Ter a música tocada durante as filmagens e o processo de edição pode ser muito importante. Uma nova música, em vez do temp track, pode abrir o horizonte de um diretor e apresentar-lhe novas maneiras de pensar as imagens e os sons; mas para isso acontecer, para tirá-lo de sua zona de conforto, ele precisa estar ciente do quão importante é contratar um compositor nas fases iniciais de um projeto, porque um compositor é essencial ao processo todo. Fico feliz que atualmente compositores como Hans Zimmer estejam adotando esta abordagem – eu comecei assim 40 anos atrás.    

Você costuma dizer que suas músicas para filme existem independentemente das imagens; isso significaria que, em sua essência, a música é desprovida de qualquer imagem, ou, ao contrário, que há sempre na música uma potencial criação de imagens? 

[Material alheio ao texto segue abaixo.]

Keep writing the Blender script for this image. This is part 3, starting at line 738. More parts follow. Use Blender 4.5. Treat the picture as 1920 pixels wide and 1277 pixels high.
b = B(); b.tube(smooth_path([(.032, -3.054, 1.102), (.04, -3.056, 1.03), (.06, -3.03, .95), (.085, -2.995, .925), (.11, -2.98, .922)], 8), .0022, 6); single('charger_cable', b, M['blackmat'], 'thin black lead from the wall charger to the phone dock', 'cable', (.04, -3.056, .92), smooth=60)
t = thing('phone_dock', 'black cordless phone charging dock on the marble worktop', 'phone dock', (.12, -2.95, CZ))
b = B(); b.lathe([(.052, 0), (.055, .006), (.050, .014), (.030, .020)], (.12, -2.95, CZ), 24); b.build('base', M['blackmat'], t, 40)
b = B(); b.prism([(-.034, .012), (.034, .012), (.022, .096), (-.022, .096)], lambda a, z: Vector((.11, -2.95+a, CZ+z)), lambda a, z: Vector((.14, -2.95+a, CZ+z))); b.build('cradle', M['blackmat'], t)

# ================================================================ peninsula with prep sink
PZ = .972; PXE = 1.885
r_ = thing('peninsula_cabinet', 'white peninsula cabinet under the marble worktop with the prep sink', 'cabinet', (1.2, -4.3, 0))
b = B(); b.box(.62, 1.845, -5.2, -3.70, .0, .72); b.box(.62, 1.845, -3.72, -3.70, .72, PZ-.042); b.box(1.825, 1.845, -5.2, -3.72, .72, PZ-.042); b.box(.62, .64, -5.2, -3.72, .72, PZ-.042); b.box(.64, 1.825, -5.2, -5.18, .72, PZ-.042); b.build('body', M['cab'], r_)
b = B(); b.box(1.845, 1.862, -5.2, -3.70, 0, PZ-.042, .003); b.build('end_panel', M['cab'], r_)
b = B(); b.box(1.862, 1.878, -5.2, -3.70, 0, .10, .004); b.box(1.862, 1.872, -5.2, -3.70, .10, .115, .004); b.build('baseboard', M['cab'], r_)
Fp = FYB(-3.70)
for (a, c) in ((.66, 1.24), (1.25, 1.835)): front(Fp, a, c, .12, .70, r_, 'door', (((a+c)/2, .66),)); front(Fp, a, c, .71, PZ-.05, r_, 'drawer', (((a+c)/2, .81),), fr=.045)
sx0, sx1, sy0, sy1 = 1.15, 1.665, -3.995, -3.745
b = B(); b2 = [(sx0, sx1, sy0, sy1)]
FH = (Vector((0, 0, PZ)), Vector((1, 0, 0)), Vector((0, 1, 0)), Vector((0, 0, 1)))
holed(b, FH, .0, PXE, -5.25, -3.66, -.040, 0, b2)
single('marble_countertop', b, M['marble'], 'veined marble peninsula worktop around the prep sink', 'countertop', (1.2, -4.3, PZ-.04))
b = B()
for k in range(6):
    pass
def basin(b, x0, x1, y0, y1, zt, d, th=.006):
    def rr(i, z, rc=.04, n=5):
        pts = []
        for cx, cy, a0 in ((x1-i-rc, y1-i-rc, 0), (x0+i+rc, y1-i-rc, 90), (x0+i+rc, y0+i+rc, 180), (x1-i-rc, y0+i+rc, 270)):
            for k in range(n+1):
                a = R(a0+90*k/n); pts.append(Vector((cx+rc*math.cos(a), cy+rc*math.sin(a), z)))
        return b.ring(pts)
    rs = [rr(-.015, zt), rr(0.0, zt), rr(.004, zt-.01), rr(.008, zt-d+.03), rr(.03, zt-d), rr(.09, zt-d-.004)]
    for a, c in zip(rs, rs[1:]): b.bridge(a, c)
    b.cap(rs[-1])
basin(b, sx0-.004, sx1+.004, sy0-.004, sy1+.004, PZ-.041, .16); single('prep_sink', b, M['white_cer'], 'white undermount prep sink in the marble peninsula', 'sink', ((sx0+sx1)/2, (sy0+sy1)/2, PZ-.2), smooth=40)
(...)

Acho que a música para filme, que está se tornando a nova música clássica contemporânea, deve mesmo ser tocada em salas de concerto. Mas para isso acontecer, ela deve ser uma peça de qualidade que exista por si mesma, que possa ser tocada sem imagens, pois o poder da música é justamente o poder de despertar imagens interiores nos ouvintes. Então eu sempre falo para o meu público antes de um concerto: “Vocês sabem que  há imagens por trás destas músicas, mas agora, depois de servir às imagens, a música retorna à sua essência, que é ser música. Então fechem seus olhos e criem suas próprias imagens, seu próprio filme; esta é a razão deste concerto”. Relaciono a música para filme com a música para ballet, que foi a revolução musical mais importante do início do século passado; Debussy, Ravel e Stravinsky revolucionaram completamente a música, como acontece atualmente na música para cinema. Ao mesmo tempo em se vê as imagens, recebe-se a música de forma subliminar. Tenho sempre consciência disto, quer esteja compondo para um filme, uma ópera, uma peça de concerto, ou mesmo para um comercial de 15 segundos.